La Escritura nos enseña a ser honestos con nosotros mismos y con Dios acerca de nuestra lucha contra el pecado, reconociendo que somos incapaces de superar la batalla en nuestra propia fuerza y poder. Sólo podemos ser victoriosos al confiar en el poder del Espíritu Santo de Dios, dejando que el Espíritu guíe nuestras vidas (Gálatas 5:16), caminando y viviendo por el Espíritu (Gálatas 5:25), intentando no sofocar la obra del Espíritu (1 Tesalonicenses 5:19; Efesios 4:30) pero buscando en cambio ser llenados con el Espíritu, entregándonos totalmente a su control (Efesios 5:15–20).
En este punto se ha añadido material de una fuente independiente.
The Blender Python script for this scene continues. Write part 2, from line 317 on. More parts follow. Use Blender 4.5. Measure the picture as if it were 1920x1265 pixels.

Podemos pedirle al Señor que nos discipline de la manera necesaria para superar cualquier pecado habitual en nuestras vidas. Podemos ser inteligentes y estar en guardia en nuestra lucha con el pecado (2 Pedro 3:17; Romanos 6:12–14), resistiendo tentaciones (Hebreos 12:4; Santiago 4:7), evitando tentaciones (1 Tesalonicenses 5:22), apoyándonos en la Palabra de Dios (Mateo 4:4; 2 Timoteo 3:16), y buscando el camino de escape que Dios provee (1 Corintios 10:13). Puede tomar toda una vida, pero por la gracia de Dios, experimentaremos una continua y creciente victoria sobre el pecado.